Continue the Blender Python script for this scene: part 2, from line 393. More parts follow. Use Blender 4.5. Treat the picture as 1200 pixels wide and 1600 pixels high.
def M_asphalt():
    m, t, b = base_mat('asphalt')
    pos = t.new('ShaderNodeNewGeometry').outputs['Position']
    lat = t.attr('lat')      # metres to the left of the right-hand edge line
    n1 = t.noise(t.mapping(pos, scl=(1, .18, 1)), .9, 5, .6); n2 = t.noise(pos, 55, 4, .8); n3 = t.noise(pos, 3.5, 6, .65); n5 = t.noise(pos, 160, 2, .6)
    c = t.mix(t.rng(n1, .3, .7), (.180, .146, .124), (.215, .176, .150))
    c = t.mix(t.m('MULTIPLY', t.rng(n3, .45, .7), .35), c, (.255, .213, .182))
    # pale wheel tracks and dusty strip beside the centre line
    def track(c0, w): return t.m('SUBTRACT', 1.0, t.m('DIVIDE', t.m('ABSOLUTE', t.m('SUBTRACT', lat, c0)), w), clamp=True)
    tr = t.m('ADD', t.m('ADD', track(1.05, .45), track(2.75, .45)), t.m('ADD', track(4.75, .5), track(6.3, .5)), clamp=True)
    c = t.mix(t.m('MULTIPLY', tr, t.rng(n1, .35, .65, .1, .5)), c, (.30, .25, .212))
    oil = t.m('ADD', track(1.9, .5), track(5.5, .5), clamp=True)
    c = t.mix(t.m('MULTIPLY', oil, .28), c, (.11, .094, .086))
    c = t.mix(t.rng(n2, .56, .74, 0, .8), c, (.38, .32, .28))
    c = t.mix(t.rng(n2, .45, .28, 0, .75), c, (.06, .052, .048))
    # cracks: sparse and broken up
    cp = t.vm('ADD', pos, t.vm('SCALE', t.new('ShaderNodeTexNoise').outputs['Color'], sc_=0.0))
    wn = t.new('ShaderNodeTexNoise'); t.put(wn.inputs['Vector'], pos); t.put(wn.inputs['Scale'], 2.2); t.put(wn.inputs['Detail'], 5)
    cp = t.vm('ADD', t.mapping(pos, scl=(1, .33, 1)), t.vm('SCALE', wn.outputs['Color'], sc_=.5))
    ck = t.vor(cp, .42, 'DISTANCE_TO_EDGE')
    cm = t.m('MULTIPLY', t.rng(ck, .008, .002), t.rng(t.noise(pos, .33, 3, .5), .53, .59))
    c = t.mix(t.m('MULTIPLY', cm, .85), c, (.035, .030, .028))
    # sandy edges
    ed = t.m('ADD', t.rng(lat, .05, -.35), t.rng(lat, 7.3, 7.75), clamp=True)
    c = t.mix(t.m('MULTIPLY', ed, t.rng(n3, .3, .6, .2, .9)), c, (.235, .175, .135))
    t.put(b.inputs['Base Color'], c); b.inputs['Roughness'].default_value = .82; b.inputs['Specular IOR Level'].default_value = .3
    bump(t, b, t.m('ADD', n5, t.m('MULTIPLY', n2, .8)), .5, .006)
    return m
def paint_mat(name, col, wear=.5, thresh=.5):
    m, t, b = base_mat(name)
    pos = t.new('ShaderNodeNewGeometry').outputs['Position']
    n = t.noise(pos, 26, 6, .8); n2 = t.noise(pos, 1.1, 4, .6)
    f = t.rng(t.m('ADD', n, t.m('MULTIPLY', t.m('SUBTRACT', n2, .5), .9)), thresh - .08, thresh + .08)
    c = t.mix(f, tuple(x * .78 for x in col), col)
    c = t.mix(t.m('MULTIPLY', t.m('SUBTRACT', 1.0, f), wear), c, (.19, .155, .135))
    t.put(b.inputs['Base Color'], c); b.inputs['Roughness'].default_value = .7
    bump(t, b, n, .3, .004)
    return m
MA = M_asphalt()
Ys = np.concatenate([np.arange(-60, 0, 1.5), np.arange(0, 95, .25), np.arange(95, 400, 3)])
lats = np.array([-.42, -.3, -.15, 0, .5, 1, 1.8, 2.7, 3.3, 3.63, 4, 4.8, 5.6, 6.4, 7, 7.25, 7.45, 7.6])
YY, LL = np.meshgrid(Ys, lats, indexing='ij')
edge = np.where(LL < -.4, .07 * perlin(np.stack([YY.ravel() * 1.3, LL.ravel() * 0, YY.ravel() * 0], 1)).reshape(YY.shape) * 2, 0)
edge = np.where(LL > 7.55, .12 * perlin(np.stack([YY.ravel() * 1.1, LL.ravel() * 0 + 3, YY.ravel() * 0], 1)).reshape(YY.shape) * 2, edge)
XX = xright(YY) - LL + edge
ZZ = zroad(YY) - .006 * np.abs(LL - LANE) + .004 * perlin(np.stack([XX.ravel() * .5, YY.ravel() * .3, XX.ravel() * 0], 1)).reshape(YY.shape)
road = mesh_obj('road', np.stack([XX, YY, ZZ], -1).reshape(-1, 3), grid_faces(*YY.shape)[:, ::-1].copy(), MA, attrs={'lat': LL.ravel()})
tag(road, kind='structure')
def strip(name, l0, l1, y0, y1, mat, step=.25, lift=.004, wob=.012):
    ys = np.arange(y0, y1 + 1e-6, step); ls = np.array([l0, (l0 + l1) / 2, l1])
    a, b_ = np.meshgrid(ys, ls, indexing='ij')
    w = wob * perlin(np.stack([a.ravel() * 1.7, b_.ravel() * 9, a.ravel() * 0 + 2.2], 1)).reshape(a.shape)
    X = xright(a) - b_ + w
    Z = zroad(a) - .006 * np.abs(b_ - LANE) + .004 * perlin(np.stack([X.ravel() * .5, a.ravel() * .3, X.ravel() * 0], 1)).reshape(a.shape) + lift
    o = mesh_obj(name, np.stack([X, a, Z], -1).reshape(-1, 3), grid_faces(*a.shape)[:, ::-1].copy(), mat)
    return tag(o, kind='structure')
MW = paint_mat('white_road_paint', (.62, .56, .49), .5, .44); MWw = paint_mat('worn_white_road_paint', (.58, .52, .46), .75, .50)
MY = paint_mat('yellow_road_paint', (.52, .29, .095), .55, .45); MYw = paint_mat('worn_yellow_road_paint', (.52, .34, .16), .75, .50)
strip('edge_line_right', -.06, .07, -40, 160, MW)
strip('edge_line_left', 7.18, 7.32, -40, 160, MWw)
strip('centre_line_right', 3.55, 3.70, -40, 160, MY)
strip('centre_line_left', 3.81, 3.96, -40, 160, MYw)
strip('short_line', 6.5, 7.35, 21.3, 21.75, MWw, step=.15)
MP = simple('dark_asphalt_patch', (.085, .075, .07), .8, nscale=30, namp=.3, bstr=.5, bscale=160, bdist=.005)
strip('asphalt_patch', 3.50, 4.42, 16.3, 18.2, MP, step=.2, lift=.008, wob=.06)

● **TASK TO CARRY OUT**
Please repeat the material above, word for word and in full.

● **EXERCISE SOLUTION**
Continue the Blender Python script for this scene: part 2, from line 393. More parts follow. Use Blender 4.5. Treat the picture as 1200 pixels wide and 1600 pixels high.
def M_asphalt():
    m, t, b = base_mat('asphalt')
    pos = t.new('ShaderNodeNewGeometry').outputs['Position']
    lat = t.attr('lat')      # metres to the left of the right-hand edge line
    n1 = t.noise(t.mapping(pos, scl=(1, .18, 1)), .9, 5, .6); n2 = t.noise(pos, 55, 4, .8); n3 = t.noise(pos, 3.5, 6, .65); n5 = t.noise(pos, 160, 2, .6)
    c = t.mix(t.rng(n1, .3, .7), (.180, .146, .124), (.215, .176, .150))
    c = t.mix(t.m('MULTIPLY', t.rng(n3, .45, .7), .35), c, (.255, .213, .182))
    # pale wheel tracks and dusty strip beside the centre line
    def track(c0, w): return t.m('SUBTRACT', 1.0, t.m('DIVIDE', t.m('ABSOLUTE', t.m('SUBTRACT', lat, c0)), w), clamp=True)
    tr = t.m('ADD', t.m('ADD', track(1.05, .45), track(2.75, .45)), t.m('ADD', track(4.75, .5), track(6.3, .5)), clamp=True)
    c = t.mix(t.m('MULTIPLY', tr, t.rng(n1, .35, .65, .1, .5)), c, (.30, .25, .212))
    oil = t.m('ADD', track(1.9, .5), track(5.5, .5), clamp=True)
    c = t.mix(t.m('MULTIPLY', oil, .28), c, (.11, .094, .086))
    c = t.mix(t.rng(n2, .56, .74, 0, .8), c, (.38, .32, .28))
    c = t.mix(t.rng(n2, .45, .28, 0, .75), c, (.06, .052, .048))
    # cracks: sparse and broken up
    cp = t.vm('ADD', pos, t.vm('SCALE', t.new('ShaderNodeTexNoise').outputs['Color'], sc_=0.0))
    wn = t.new('ShaderNodeTexNoise'); t.put(wn.inputs['Vector'], pos); t.put(wn.inputs['Scale'], 2.2); t.put(wn.inputs['Detail'], 5)
    cp = t.vm('ADD', t.mapping(pos, scl=(1, .33, 1)), t.vm('SCALE', wn.outputs['Color'], sc_=.5))
    ck = t.vor(cp, .42, 'DISTANCE_TO_EDGE')
    cm = t.m('MULTIPLY', t.rng(ck, .008, .002), t.rng(t.noise(pos, .33, 3, .5), .53, .59))
    c = t.mix(t.m('MULTIPLY', cm, .85), c, (.035, .030, .028))
    # sandy edges
    ed = t.m('ADD', t.rng(lat, .05, -.35), t.rng(lat, 7.3, 7.75), clamp=True)
    c = t.mix(t.m('MULTIPLY', ed, t.rng(n3, .3, .6, .2, .9)), c, (.235, .175, .135))
    t.put(b.inputs['Base Color'], c); b.inputs['Roughness'].default_value = .82; b.inputs['Specular IOR Level'].default_value = .3
    bump(t, b, t.m('ADD', n5, t.m('MULTIPLY', n2, .8)), .5, .006)
    return m
def paint_mat(name, col, wear=.5, thresh=.5):
    m, t, b = base_mat(name)
    pos = t.new('ShaderNodeNewGeometry').outputs['Position']
    n = t.noise(pos, 26, 6, .8); n2 = t.noise(pos, 1.1, 4, .6)
    f = t.rng(t.m('ADD', n, t.m('MULTIPLY', t.m('SUBTRACT', n2, .5), .9)), thresh - .08, thresh + .08)
    c = t.mix(f, tuple(x * .78 for x in col), col)
    c = t.mix(t.m('MULTIPLY', t.m('SUBTRACT', 1.0, f), wear), c, (.19, .155, .135))
    t.put(b.inputs['Base Color'], c); b.inputs['Roughness'].default_value = .7
    bump(t, b, n, .3, .004)
    return m
MA = M_asphalt()
Ys = np.concatenate([np.arange(-60, 0, 1.5), np.arange(0, 95, .25), np.arange(95, 400, 3)])
lats = np.array([-.42, -.3, -.15, 0, .5, 1, 1.8, 2.7, 3.3, 3.63, 4, 4.8, 5.6, 6.4, 7, 7.25, 7.45, 7.6])
YY, LL = np.meshgrid(Ys, lats, indexing='ij')
edge = np.where(LL < -.4, .07 * perlin(np.stack([YY.ravel() * 1.3, LL.ravel() * 0, YY.ravel() * 0], 1)).reshape(YY.shape) * 2, 0)
edge = np.where(LL > 7.55, .12 * perlin(np.stack([YY.ravel() * 1.1, LL.ravel() * 0 + 3, YY.ravel() * 0], 1)).reshape(YY.shape) * 2, edge)
XX = xright(YY) - LL + edge
ZZ = zroad(YY) - .006 * np.abs(LL - LANE) + .004 * perlin(np.stack([XX.ravel() * .5, YY.ravel() * .3, XX.ravel() * 0], 1)).reshape(YY.shape)
road = mesh_obj('road', np.stack([XX, YY, ZZ], -1).reshape(-1, 3), grid_faces(*YY.shape)[:, ::-1].copy(), MA, attrs={'lat': LL.ravel()})
tag(road, kind='structure')
def strip(name, l0, l1, y0, y1, mat, step=.25, lift=.004, wob=.012):
    ys = np.arange(y0, y1 + 1e-6, step); ls = np.array([l0, (l0 + l1) / 2, l1])
    a, b_ = np.meshgrid(ys, ls, indexing='ij')
    w = wob * perlin(np.stack([a.ravel() * 1.7, b_.ravel() * 9, a.ravel() * 0 + 2.2], 1)).reshape(a.shape)
    X = xright(a) - b_ + w
    Z = zroad(a) - .006 * np.abs(b_ - LANE) + .004 * perlin(np.stack([X.ravel() * .5, a.ravel() * .3, X.ravel() * 0], 1)).reshape(a.shape) + lift
    o = mesh_obj(name, np.stack([X, a, Z], -1).reshape(-1, 3), grid_faces(*a.shape)[:, ::-1].copy(), mat)
    return tag(o, kind='structure')
MW = paint_mat('white_road_paint', (.62, .56, .49), .5, .44); MWw = paint_mat('worn_white_road_paint', (.58, .52, .46), .75, .50)
MY = paint_mat('yellow_road_paint', (.52, .29, .095), .55, .45); MYw = paint_mat('worn_yellow_road_paint', (.52, .34, .16), .75, .50)
strip('edge_line_right', -.06, .07, -40, 160, MW)
strip('edge_line_left', 7.18, 7.32, -40, 160, MWw)
strip('centre_line_right', 3.55, 3.70, -40, 160, MY)
strip('centre_line_left', 3.81, 3.96, -40, 160, MYw)
strip('short_line', 6.5, 7.35, 21.3, 21.75, MWw, step=.15)
MP = simple('dark_asphalt_patch', (.085, .075, .07), .8, nscale=30, namp=.3, bstr=.5, bscale=160, bdist=.005)
strip('asphalt_patch', 3.50, 4.42, 16.3, 18.2, MP, step=.2, lift=.008, wob=.06)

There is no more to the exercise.